Avec Les Vagues, Woolf s’éloigne de l’écriture essayistique pour replonger dans le monde du romanesque. Son roman donne à lire l’histoire de Rhoda Jinny, Suzanne, Neville, Louis et Bernard, six ami·e·s dont on suivra l’évolution de la jeunesse jusqu’à la vieillesse. Cette progression de leur existence est d’ailleurs figurée dans le texte par les passages en italiques où une voix narrative « autre » note la progression du soleil dans le ciel. Ces passages, plus poétiques, permettent d’introduire les nouveaux chapitres de l’histoire, mais aussi ceux de la vie des personnages. Le reste du récit s’articule toutefois autour de monologues qui nous donnent un accès privilégié à l’intimité des protagonistes qui nous découvrent, en prenant la parole, le déclin de leurs ambitions. Ce que nous donne à lire Les Vagues n’est pas un récit calme et paisible. Au contraire, le roman de Woolf est brutal : il met à nu la désillusion et la nostalgie qui accompagnent la vieillesse. 

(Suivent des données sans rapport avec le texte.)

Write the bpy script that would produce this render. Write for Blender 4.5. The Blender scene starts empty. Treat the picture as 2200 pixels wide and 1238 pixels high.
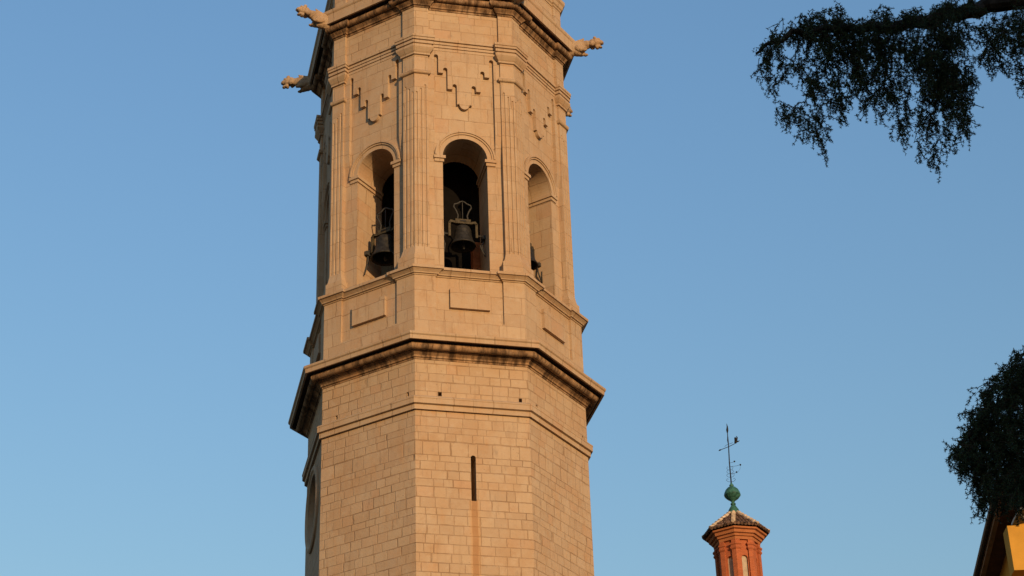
import bpy, bmesh, math, random
import numpy as np
from math import sin, cos, tan, pi, radians
from mathutils import Vector, Matrix
from mathutils.geometry import tessellate_polygon

S = bpy.context.scene
C = S.collection
random.seed(7)
rng = np.random.default_rng(11)

# ------------------------------------------------------------------ camera
PITCH, ROLL, FPX = 0.5192427, 0.0330762, 4333.14
EYE = Vector((0, 0, 1.6))
cp, sp, cr, sr = cos(PITCH), sin(PITCH), cos(ROLL), sin(ROLL)
cam = bpy.data.cameras.new('camera')
cam.sensor_width = 36.0
cam.lens = FPX * 36.0 / 2200.0
cam.clip_start, cam.clip_end = 0.1, 6000
co = bpy.data.objects.new('camera', cam)
ax = Vector((cr, sp * sr, -cp * sr)); ay = Vector((sr, -sp * cr, cp * cr)); az = -Vector((0, cp, sp))
co.matrix_world = Matrix(((ax.x, ay.x, az.x, EYE.x), (ax.y, ay.y, az.y, EYE.y), (ax.z, ay.z, az.z, EYE.z), (0, 0, 0, 1)))
C.objects.link(co)
S.camera = co

# ------------------------------------------------------------------ light
SUN_AZ, SUN_EL = radians(294.0), radians(9.0)
sun_dir = Vector((cos(SUN_AZ) * cos(SUN_EL), sin(SUN_AZ) * cos(SUN_EL), sin(SUN_EL)))
W = bpy.data.worlds.new('World'); S.world = W; W.use_nodes = True
wt = W.node_tree
bg = wt.nodes['Background']
sky = wt.nodes.new('ShaderNodeTexSky'); sky.sky_type = 'NISHITA'; sky.sun_disc = False
sky.sun_elevation = SUN_EL
sky.sun_rotation = pi / 2 - SUN_AZ
sky.altitude = 0; sky.air_density = 2.5; sky.dust_density = 0.5; sky.ozone_density = 6.0
tint = wt.nodes.new('ShaderNodeMix'); tint.data_type = 'RGBA'; tint.blend_type = 'MULTIPLY'
tint.inputs[0].default_value = 1.0; tint.inputs[7].default_value = (1.0, 0.925, 1.05, 1)      # camera white balance
wt.links.new(sky.outputs[0], tint.inputs[6]); wt.links.new(tint.outputs[2], bg.inputs[0]); bg.inputs[1].default_value = 0.15
sl = bpy.data.lights.new('sun', 'SUN'); sl.energy = 2.0; sl.angle = radians(0.5); sl.color = (1.0, 0.635, 0.315)
so = bpy.data.objects.new('sun', sl); so.rotation_euler = sun_dir.to_track_quat('Z', 'Y').to_euler(); so.location = (30, -60, 60)
C.objects.link(so)
S.view_settings.view_transform = 'Standard'; S.view_settings.look = 'None'
S.view_settings.gamma = 1.0; S.view_settings.exposure = 1.01

# ------------------------------------------------------------------ helpers
class MB:
    """collects faces, then links them as ONE mesh object"""
    def __init__(s): s.v = []; s.f = []
    def add(s, vs, fs):
        b = len(s.v); s.v += [tuple(p) for p in vs]; s.f += [tuple(b + i for i in f) for f in fs]
    def build(s, name, mat, parent=None, smooth=False):
        me = bpy.data.meshes.new(name); me.from_pydata(s.v, [], s.f)
        bm = bmesh.new(); bm.from_mesh(me); bmesh.ops.recalc_face_normals(bm, faces=bm.faces); bm.to_mesh(me); bm.free()
        me.materials.append(mat)
        if smooth: me.polygons.foreach_set('use_smooth', [True] * len(me.polygons))
        o = bpy.data.objects.new(name, me); C.objects.link(o)
        if parent: o.parent = parent; o.matrix_parent_inverse = Matrix.Translation(parent.location).inverted() if parent.type == 'EMPTY' else parent_inv(parent)
        return o
    def box(s, c, x, y, z, hx, hy, hz):
        c = Vector(c); x = Vector(x); y = Vector(y); z = Vector(z)
        vs = [c + x * hx * i + y * hy * j + z * hz * k for i in (-1, 1) for j in (-1, 1) for k in (-1, 1)]
        s.add(vs, [(0, 1, 3, 2), (4, 6, 7, 5), (0, 4, 5, 1), (2, 3, 7, 6), (0, 2, 6, 4), (1, 5, 7, 3)])
    def tube(s, pts, rad, n=6, caps=True):
        pts = [Vector(p) for p in pts]
        if not isinstance(rad, (list, tuple)): rad = [rad] * len(pts)
        vs = []; fs = []; up = None
        for i, p in enumerate(pts):
            d = (pts[min(i + 1, len(pts) - 1)] - pts[max(i - 1, 0)]).normalized()
            if up is None:
                up = d.orthogonal().normalized()
            up = (up - d * up.dot(d)).normalized(); sd = d.cross(up)
            vs += [p + (up * cos(2 * pi * k / n) + sd * sin(2 * pi * k / n)) * rad[i] for k in range(n)]
        for i in range(len(pts) - 1):
            for k in range(n):
                a, b = i * n + k, i * n + (k + 1) % n
                fs.append((a, b, b + n, a + n))
        if caps: fs += [tuple(range(n)), tuple(range((len(pts) - 1) * n, len(pts) * n))]
        s.add(vs, fs)
    def lathe(s, prof, c, n=24, fn=None):
        c = Vector(c); vs = []; fs = []
        for (r, z) in prof:
            for k in range(n):
                rr = r * (fn(k, n, z) if fn else 1)
                vs.append(c + Vector((rr * cos(2 * pi * k / n), rr * sin(2 * pi * k / n), z)))
        for i in range(len(prof) - 1):
            for k in range(n):
                a, b = i * n + k, i * n + (k + 1) % n
                fs.append((a, b, b + n, a + n))
        s.add(vs, fs)

def parent_inv(p): return Matrix.Identity(4)   # the parent part already sits at the world origin

def thing(name, label, cat, loc=(0, 0, 0), group=None):
    o = bpy.data.objects.new(name, None); C.objects.link(o); o.location = loc
    o['label'] = label; o['category'] = cat
    if group: o['group'] = group
    return o

# ------------------------------------------------------------------ materials
class NT:
    def __init__(s, name):
        s.m = bpy.data.materials.new(name); s.m.use_nodes = True; s.t = s.m.node_tree
        s.b = s.t.nodes['Principled BSDF']
        s.b.inputs['Specular IOR Level'].default_value = 0.15
    def n(s, t): return s.t.nodes.new(t)
    def link(s, a, b): s.t.links.new(a, b)
    def val(s, x, inp):
        if isinstance(x, (int, float)): inp.default_value = x
        elif isinstance(x, (tuple, list)): inp.default_value = x
        else: s.link(x, inp)
    def m_(s, op, a, b=0.0, c=0.0):
        q = s.n('ShaderNodeMath'); q.operation = op
        for i, x in enumerate((a, b, c)): s.val(x, q.inputs[i])
        return q.outputs[0]
    def vm(s, op, a, b=(0, 0, 0)):
        q = s.n('ShaderNodeVectorMath'); q.operation = op
        s.val(a, q.inputs[0]); s.val(b, q.inputs[1])
        return q.outputs['Value'] if op == 'DOT_PRODUCT' else q.outputs[0]
    def comb(s, x, y, z=0.0):
        q = s.n('ShaderNodeCombineXYZ')
        for i, a in enumerate((x, y, z)): s.val(a, q.inputs[i])
        return q.outputs[0]
    def noise(s, vec, scale, detail=2.0, rough=0.5):
        q = s.n('ShaderNodeTexNoise'); s.link(vec, q.inputs['Vector'])
        q.inputs['Scale'].default_value = scale; q.inputs['Detail'].default_value = detail; q.inputs['Roughness'].default_value = rough
        return q.outputs[0]
    def white(s, vec):
        q = s.n('ShaderNodeTexWhiteNoise'); q.noise_dimensions = '3D'; s.link(vec, q.inputs['Vector']); return q.outputs['Value']
    def step(s, x, lo, hi):
        q = s.n('ShaderNodeMapRange'); q.interpolation_type = 'SMOOTHSTEP'
        s.val(x, q.inputs[0]); s.val(lo, q.inputs[1]); s.val(hi, q.inputs[2]); q.inputs[3].default_value = 0; q.inputs[4].default_value = 1
        return q.outputs[0]
    def mix(s, f, a, b, mode='MIX'):
        q = s.n('ShaderNodeMix'); q.data_type = 'RGBA'; q.blend_type = mode
        s.val(f, q.inputs[0])
        for x, i in ((a, 6), (b, 7)):
            s.val((*x, 1.0) if isinstance(x, tuple) and len(x) == 3 else x, q.inputs[i])
        return q.outputs[2]
    def ramp(s, f, cols):
        q = s.n('ShaderNodeValToRGB'); e = q.color_ramp.elements
        while len(e) < len(cols): e.new(0.5)
        for i, (p, c) in enumerate(cols): e[i].position = p; e[i].color = (*c, 1)
        s.link(f, q.inputs[0]); return q.outputs[0]
    def bump(s, h, strength, dist):
        q = s.n('ShaderNodeBump'); q.inputs['Strength'].default_value = strength; q.inputs['Distance'].default_value = dist
        s.link(h, q.inputs['Height']); s.link(q.outputs[0], s.b.inputs['Normal'])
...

Le message que traduit Une chambre à soi est évidemment tout autre. L’essai est déjà beaucoup plus ancré dans le réel. Cet ancrage est d’autant plus nécessaire qu’il sert à défendre une véritable liberté pour les écrivaines. Mais cet aspect du texte ne l’empêche pas pour autant de converger avec Les Vagues. Si ces deux œuvres woolfiennes se rejoignent, c’est bien à travers la pensée littéraire particulière qu’elles partagent avec le lectorat. Tout s’y passe comme si Woolf croyait que, pour créer un récit authentique, l’écrivain·e devrait pouvoir se soustraire du rythme quotidien ; comme si les meilleures œuvres se constituaient à l’extérieur du monde social, presque dans la solitude. 

« Ce que nous donne à lire Les Vagues n’est pas un récit calme et paisible. Au contraire, le roman de Woolf est brutal : il met à nu la désillusion et la nostalgie qui accompagnent la vieillesse »

C’est ce que je retiens, entre autres, de ce passage d’Une chambre à soi : « Le sexe d’un romancier mettrait-il obstacle à l’intégrité que je considère comme l’épine dorsale d’un écrivain ? » Le genre semble demeurer, même dans notre monde actuel, un repère social qui continue de nous enfermer dans des cases contraignantes. Si une écrivaine ne peut être intègre et authentique, comment peut-elle écrire de la « bonne » poésie ? Le seul moyen d’atteindre cet objectif semble être de posséder un lieu qui échappe aux contraintes quotidiennes et où l’on est libre d’explorer sa pensée dans la solitude. Cette solitude, notons-le, ne vise pas un renfermement sur soi. Au contraire, il s’agit plutôt d’un moyen de s’explorer soi-même afin d’acquérir une certaine confiance en nos opinions, de découvrir tout le potentiel et la beauté d’une poésie qui est irrévocablement nôtre. 

À travers ses personnages, Les Vagues réitère la leçon que Woolf nous enseigne dans son essai : tout·e écrivain·e qui tente de plaire à autrui ne peut qu’échouer et produire des textes qui ne lui ressemblent pas. Bernard lui-même en est conscient : « Une phrase bien construite me semble néanmoins posséder son existence indépendante. Et je me rends bien compte que les meilleures phrases sont probablement fabriquées dans la solitude ». Les Vagues n’est pas un roman que l’on pourrait décrire comme « facile ». Son écriture est beaucoup moins accessible que ne l’est celle d’Une chambre à soi. On y retrouve ce courant de conscience dont l’exploration caractérise fortement les textes romanesques woolfiens, mais qui peut alourdir la lecture. Il s’agit néanmoins d’une œuvre des plus magnifiques. Sa poésie et ses images nous bercent et nous enveloppent. Si aucune revendication féministe n’est clairement défendue dans Les Vagues, on ne peut que voir dans la maîtrise du langage que possède Woolf une manière de contredire les critiques misogynes qui croiraient en la bassesse des voix féminines. Entre les lignes de son roman, on a l’impression de pouvoir lire : voyez comment une femme peut écrire si vous lui en laissez seulement la chance.